--- Exercise materials ---

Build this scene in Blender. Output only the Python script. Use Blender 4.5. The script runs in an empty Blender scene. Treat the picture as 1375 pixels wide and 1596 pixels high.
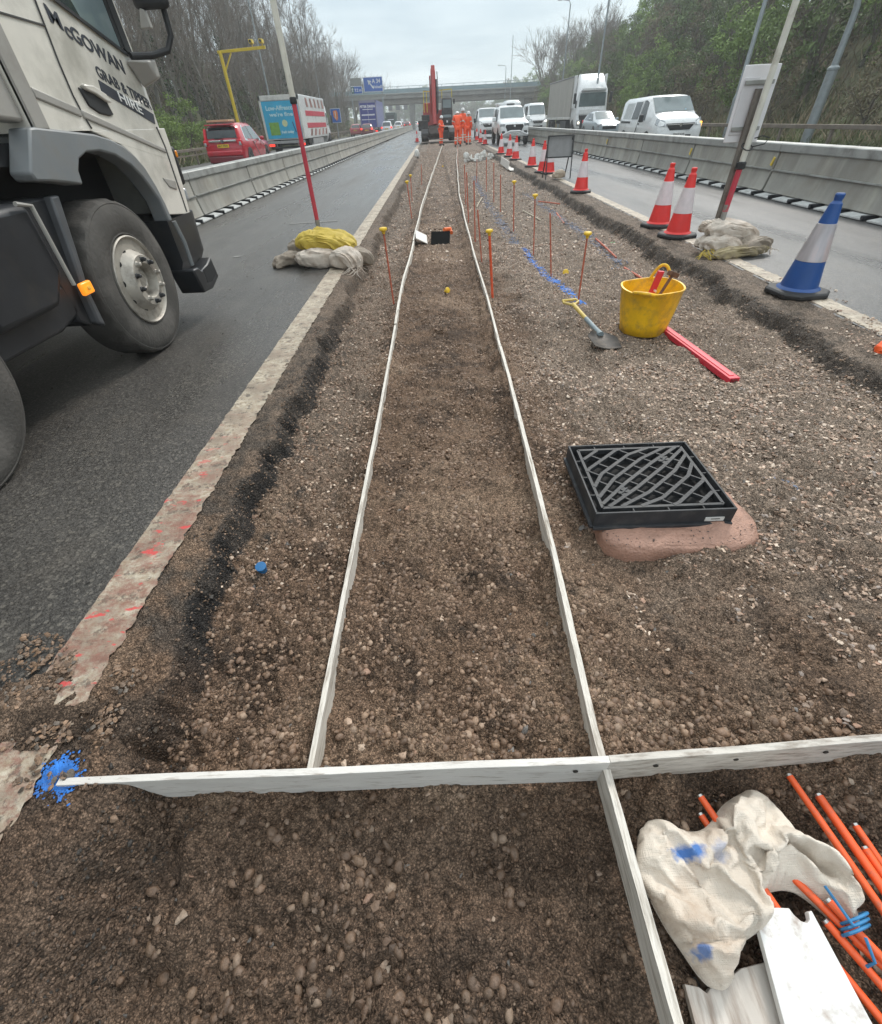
import bpy, bmesh, math, random
import numpy as np
from mathutils import Vector, Matrix
R = math.radians
scene = bpy.context.scene
COL = scene.collection

# ------------------------------------------------------------------ camera
cam_d = bpy.data.cameras.new('camera'); cam_o = bpy.data.objects.new('camera', cam_d); COL.objects.link(cam_o)
cam_d.sensor_fit = 'HORIZONTAL'; cam_d.sensor_width = 36; cam_d.lens = 36 * 689 / 1375
cam_d.clip_start = .02; cam_d.clip_end = 3000
f_ = Vector((-.0173, .7487, -.6627)); r_ = Vector((.99918, -.01141, -.03897)); r_ = (r_ - f_ * r_.dot(f_) / f_.length_squared).normalized(); f_.normalize()
u_ = r_.cross(f_)
M = Matrix((r_, u_, -f_)).transposed().to_4x4(); M.translation = Vector((0, 0, 1.35))
cam_o.matrix_world = M
scene.camera = cam_o
scene.view_settings.view_transform = 'Standard'; scene.view_settings.look = 'None'
scene.view_settings.exposure = 0.45; scene.view_settings.gamma = 1
scene.render.engine = 'CYCLES'
scene.cycles.max_bounces = 5; scene.cycles.diffuse_bounces = 3; scene.cycles.volume_bounces = 1
scene.cycles.volume_max_steps = 64
scene.cycles.use_denoising = True; scene.cycles.denoising_input_passes = 'RGB_ALBEDO_NORMAL'; scene.cycles.denoising_prefilter = 'ACCURATE'

# ------------------------------------------------------------------ overcast sky + weak soft sun
SUN_EL, SUN_AZ = R(42), R(28)
w = bpy.data.worlds.new('World'); scene.world = w; w.use_nodes = True
nt = w.node_tree; nt.nodes.clear(); N = nt.nodes.new; L = nt.links.new
out = N('ShaderNodeOutputWorld'); bg = N('ShaderNodeBackground'); L(bg.outputs[0], out.inputs[0]); bg.inputs[1].default_value = .1
sky = N('ShaderNodeTexSky'); sky.sky_type = 'NISHITA'; sky.sun_disc = False; sky.sun_elevation = SUN_EL; sky.sun_rotation = SUN_AZ
tc = N('ShaderNodeTexCoord'); sep = N('ShaderNodeSeparateXYZ'); L(tc.outputs['Generated'], sep.inputs[0])
# cloud layer: direction projected on to a flat ceiling
zz = N('ShaderNodeMath'); zz.operation = 'MAXIMUM'; L(sep.outputs[2], zz.inputs[0]); zz.inputs[1].default_value = .0
za = N('ShaderNodeMath'); za.operation = 'ADD'; L(zz.outputs[0], za.inputs[0]); za.inputs[1].default_value = .09
dv = N('ShaderNodeVectorMath'); dv.operation = 'DIVIDE'; L(tc.outputs['Generated'], dv.inputs[0])
cb = N('ShaderNodeCombineXYZ'); [L(za.outputs[0], cb.inputs[i]) for i in range(3)]; L(cb.outputs[0], dv.inputs[1])
n1 = N('ShaderNodeTexNoise'); n1.inputs['Scale'].default_value = .7; n1.inputs['Detail'].default_value = 6; n1.inputs['Roughness'].default_value = .55; L(dv.outputs[0], n1.inputs['Vector'])
cr = N('ShaderNodeValToRGB'); L(n1.outputs[0], cr.inputs[0])
cr.color_ramp.elements[0].position = .32; cr.color_ramp.elements[0].color = (3.7, 4.75, 5.45, 1)
cr.color_ramp.elements[1].position = .66; cr.color_ramp.elements[1].color = (6.6, 7.5, 7.9, 1)
zr = N('ShaderNodeMapRange'); L(zz.outputs[0], zr.inputs[0]); zr.inputs[1].default_value = .12; zr.inputs[2].default_value = 1; zr.inputs[3].default_value = 1.0; zr.inputs[4].default_value = 2.2
mu = N('ShaderNodeVectorMath'); mu.operation = 'SCALE'; L(cr.outputs[0], mu.inputs[0]); L(zr.outputs[0], mu.inputs['Scale'])
mx = N('ShaderNodeMix'); mx.data_type = 'RGBA'; mx.inputs[0].default_value = .9; L(sky.outputs[0], mx.inputs[6]); L(mu.outputs[0], mx.inputs[7])
# the overhead cloud is warmer than the bluish band over the horizon
wm = N('ShaderNodeMix'); wm.data_type = 'RGBA'; wm.blend_type = 'MULTIPLY'
zw = N('ShaderNodeMapRange'); L(zz.outputs[0], zw.inputs[0]); zw.inputs[1].default_value = .15; zw.inputs[2].default_value = .5
L(zw.outputs[0], wm.inputs[0]); L(mx.outputs[2], wm.inputs[6]); wm.inputs[7].default_value = (1.09, .99, .93, 1); L(wm.outputs[2], bg.inputs[0])
sd = bpy.data.lights.new('sun', 'SUN'); so = bpy.data.objects.new('sun', sd); COL.objects.link(so)
sd.energy = 1.5; sd.angle = R(11); sd.color = (1, .96, .9)
sdir = Vector((math.sin(SUN_AZ) * math.cos(SUN_EL), math.cos(SUN_AZ) * math.cos(SUN_EL), math.sin(SUN_EL)))
so.rotation_euler = sdir.to_track_quat('Z', 'Y').to_euler()

# ------------------------------------------------------------------ materials
MC = {}
def nodes(m):
    m.use_nodes = True; t = m.node_tree; return t, t.nodes['Principled BSDF']
def mat(name, col, rough=.5, metal=0, var=.12, vscale=6, bump=0, bscale=60, dirt=None, dirt_amt=.5, dscale=3, spec=.5, emit=None, coat=0, stretch=None):
    """procedural: colour mottled by noise, optional dirt patches, optional bump"""
    if name in MC: return MC[name]
    m = bpy.data.materials.new(name); MC[name] = m
    t, b = nodes(m); N = t.nodes.new; L = t.links.new
    b.inputs['Roughness'].default_value = rough; b.inputs['Metallic'].default_value = metal
    b.inputs['Specular IOR Level'].default_value = spec; b.inputs['Coat Weight'].default_value = coat
    tc = N('ShaderNodeTexCoord'); src = tc.outputs['Object']
    if stretch:
        mp = N('ShaderNodeMapping'); mp.inputs['Scale'].default_value = stretch; L(src, mp.inputs[0]); src = mp.outputs[0]
    n = N('ShaderNodeTexNoise'); n.inputs['Scale'].default_value = vscale; n.inputs['Detail'].default_value = 5; L(src, n.inputs['Vector'])
    a = N('ShaderNodeMix'); a.data_type = 'RGBA'
    mr = N('ShaderNodeMapRange'); mr.inputs[1].default_value = .3; mr.inputs[2].default_value = .7; L(n.outputs[0], mr.inputs[0]); L(mr.outputs[0], a.inputs[0])
    a.inputs[6].default_value = (*[c * (1 - var) for c in col], 1); a.inputs[7].default_value = (*[min(1, c * (1 + var)) for c in col], 1)
    o = a.outputs[2]
    if dirt:
        n2 = N('ShaderNodeTexNoise'); n2.inputs['Scale'].default_value = dscale; n2.inputs['Detail'].default_value = 9; n2.inputs['Roughness'].default_value = .65; L(src, n2.inputs['Vector'])
        m2 = N('ShaderNodeMapRange'); m2.inputs[1].default_value = .62 - .25 * dirt_amt; m2.inputs[2].default_value = .78 - .15 * dirt_amt; m2.inputs[4].default_value = .9; L(n2.outputs[0], m2.inputs[0])
        a2 = N('ShaderNodeMix'); a2.data_type = 'RGBA'; L(m2.outputs[0], a2.inputs[0]); L(o, a2.inputs[6]); a2.inputs[7].default_value = (*dirt, 1); o = a2.outputs[2]
    L(o, b.inputs['Base Color'])
    if bump:
        n3 = N('ShaderNodeTexNoise'); n3.inputs['Scale'].default_value = bscale; n3.inputs['Detail'].default_value = 4; L(src, n3.inputs['Vector'])
        bp = N('ShaderNodeBump'); bp.inputs['Strength'].default_value = min(1, bump); bp.inputs['Distance'].default_value = .01; L(n3.outputs[0], bp.inputs['Height']); L(bp.outputs[0], b.inputs['Normal'])
    if emit: b.inputs['Emission Color'].default_value = (*emit[:3], 1); b.inputs['Emission Strength'].default_value = emit[3]
    return m

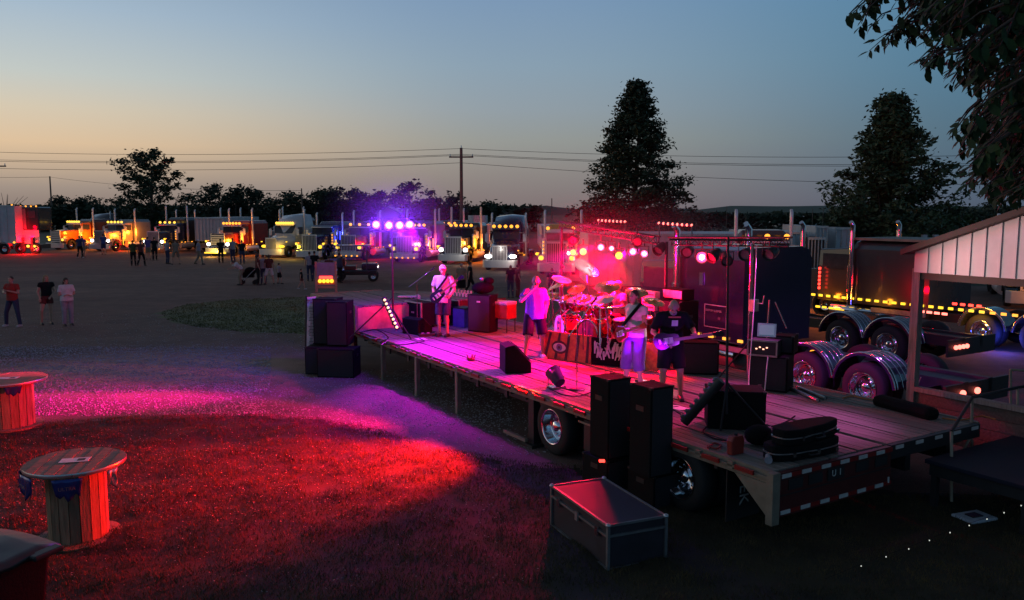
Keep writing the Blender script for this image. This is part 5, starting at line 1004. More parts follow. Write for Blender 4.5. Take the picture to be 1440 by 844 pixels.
# ------------------------------------------------------------------ drum riser, kit, drummer
T = thing('drum_riser', 'black drum riser with painted banners along its front', 'riser', (A.x, A.y, 0), STAGE)
rz_ = 1.30; RP = [(2.02, 8.0), (2.12, 7.6), (2.45, 6.75), (2.95, 6.0), (4.35, 6.0), (4.35, 8.8), (2.6, 8.8)]
MB().prism(RP[::-1], 1.004, rz_).build('platform', 'black_cloth', T)
def banner(a, b, z0, z1, name, mat):
    a, b = Vector(a + (0,)), Vector(b + (0,)); d = (b - a); L_ = d.length; d /= L_; nrm = Vector((-d.y, d.x, 0)); nrm = nrm if nrm.x < 0 else -nrm
    m = MB(); q = nrm * .03; m.hexa([a + Vector((0, 0, z0)), b + Vector((0, 0, z0)), b + q + Vector((0, 0, z0)), a + q + Vector((0, 0, z0)), a + Vector((0, 0, z1)), b + Vector((0, 0, z1)), b + q + Vector((0, 0, z1)), a + q + Vector((0, 0, z1))]); o = m.build(name, mat, T)
    return o, a, d, nrm, L_
def decal(o, a, d, nrm, pts, mat, off=.036, name='artwork', th=.004):
    m = MB(); f0 = [a + d * x + Vector((0, 0, z)) + nrm * off for x, z in pts]; f1 = [q + nrm * th for q in f0]; n = len(pts); m.add(f0 + f1, [tuple(range(n)), tuple(range(n, 2 * n))[::-1]] + [(i, n + i, n + (i + 1) % n, (i + 1) % n) for i in range(n)]); return m.build(name, mat, o)
b1 = banner((2.0, 8.0), (2.42, 6.78), 1.01, 1.60, 'banner', 'art_orange'); o, a_, d_, n_, L_ = b1
for k in range(5): x = .08 + k * .27; decal(o, a_, d_, n_, [(x, 1.02), (x + .07, 1.02), (x + .22 - k * .03, 1.58), (x + .16 - k * .03, 1.58)], 'frame_black', .034, 'black_stroke')
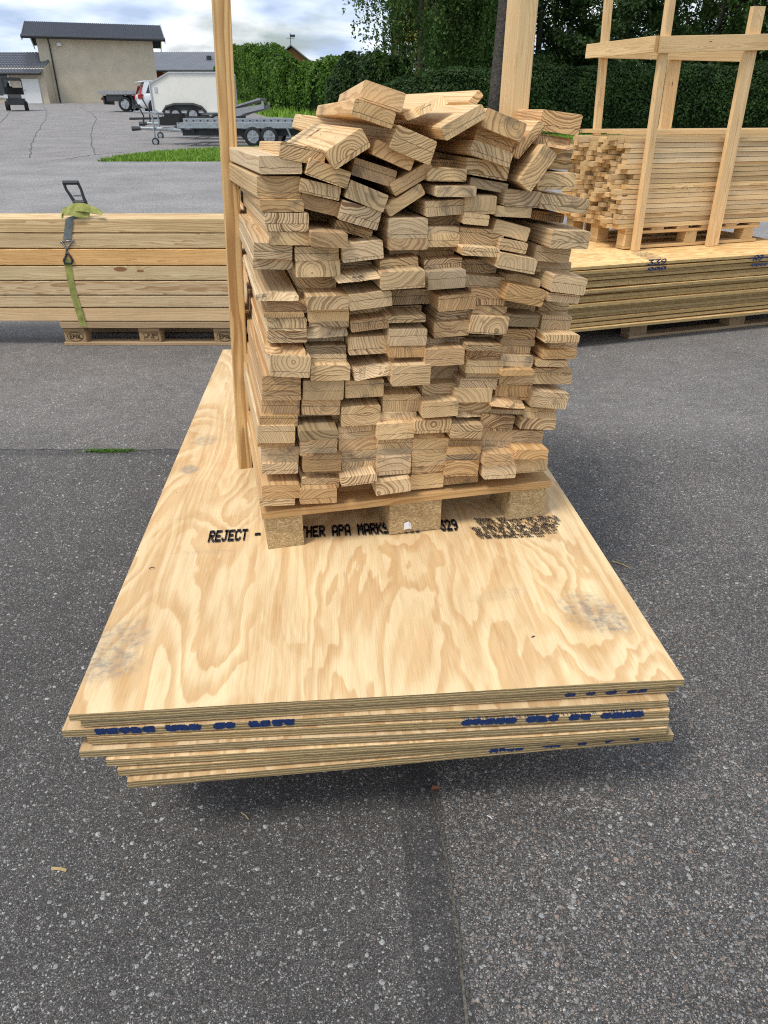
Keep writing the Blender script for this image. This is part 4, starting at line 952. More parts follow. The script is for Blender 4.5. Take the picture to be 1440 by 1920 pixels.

---

● Task instructions: Only the lines from the start of the records to the one containing "COL = scene.collection" should be repeated, exactly and with both ends kept; drop any pictures.

● Answer to this problem:
Build this scene in Blender. Output only the Python script. Use Blender 4.5. The script runs in an empty Blender scene. Treat the picture as 1375 pixels wide and 1596 pixels high.
import bpy, bmesh, math, random
import numpy as np
from mathutils import Vector, Matrix
R = math.radians
scene = bpy.context.scene
COL = scene.collection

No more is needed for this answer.